Best of CES: Sony CLEDIS Micro-LED Display at CES 2017

Sony CLEDIS

One of the most impressive displays on the show floor at CES 2017 is the Sony CLEDIS (Crystal LED Integrated Structure) system. The company showed something like this years ago in a conventional TV form factor, but it quickly disappeared. Now, it’s back with a vengeance.

The basic idea is an emissive video display in which the red, green, and blue subpixels are microscopic LEDs. How microscopic? A red, green, and blue LED measuring only 3 square microns sit in the middle of a small black area—and the LEDs occupy less than 1% of that area, meaning the screen is over 99% pure black! These units are grouped into tiles that can be assembled into just about any shape and size.

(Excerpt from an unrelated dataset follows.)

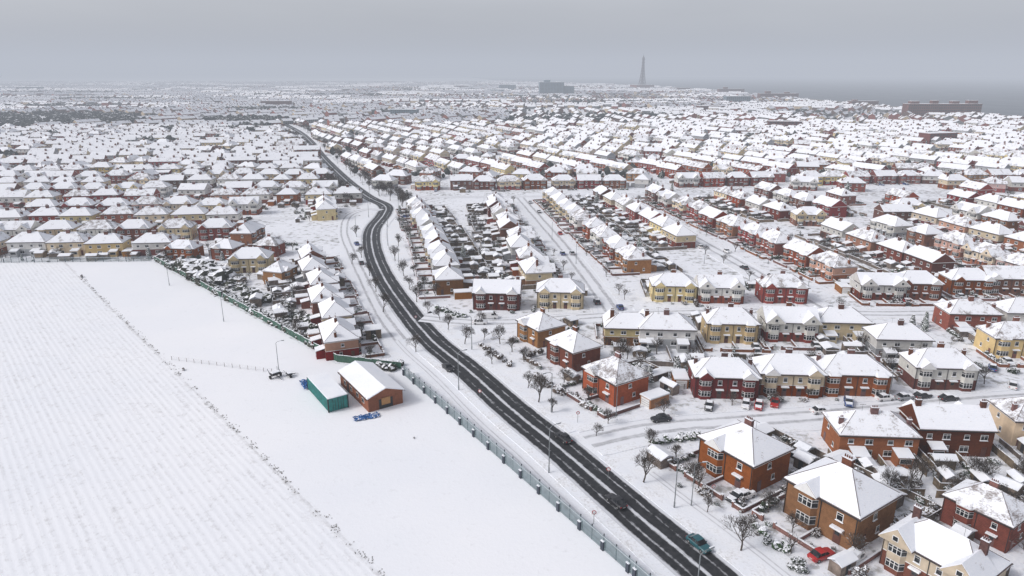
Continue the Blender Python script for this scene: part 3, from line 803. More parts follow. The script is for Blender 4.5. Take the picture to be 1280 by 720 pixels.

The display on the show floor measures 32′ x 9′ and consists of 144 modules with a combined resolution of 8Kx2K. I was given special permission to get up close to the roped-off screen, and even with my eye less than an inch from it, I could barely discern the pixel structure.

According to the rep I spoke with, its black level is even deeper than OLED because of the black backing around each LED triplet and the fact that the LEDs can be completely turned off. At the other end of the dynamic range, it can achieve a peak luminance of 1000 nits with a full-screen white field, which the demo includes—and believe me, it’s almost painfully bright. In addition, it exhibits absolutely no blooming, which even OLED can’t claim. Colorwise, this amazing display can reproduce almost all of the BT.2020 color gamut, and it maintains absolute image integrity over a 180° viewing angle.

I was stunned at the clarity and brilliance of the images, which included cars changing their color to demonstrate a decision-making application, slow-motion dancers and fighters on an infinitely black background with showers of fiery sparks, and super-colorful animation that popped right off the screen. I saw no motion blur, blooming, or other artifacts normally associated with video images. Many CES attendees joined me in marveling at the material through several loops, unable to tear ourselves away.

As you might expect, this technology is very expensive, though Sony would not reveal how much—which, of course, depends on how large a screen you want. CLEDIS is primarily intended for corporate applications, such as visualizing industrial designs, which result in billion-dollar decisions, so cost is virtually no object. But it could certainly be used in a megabucks home theater as well. In many ways, this is the ultimate display technology—at least until we have Star Trek holodecks.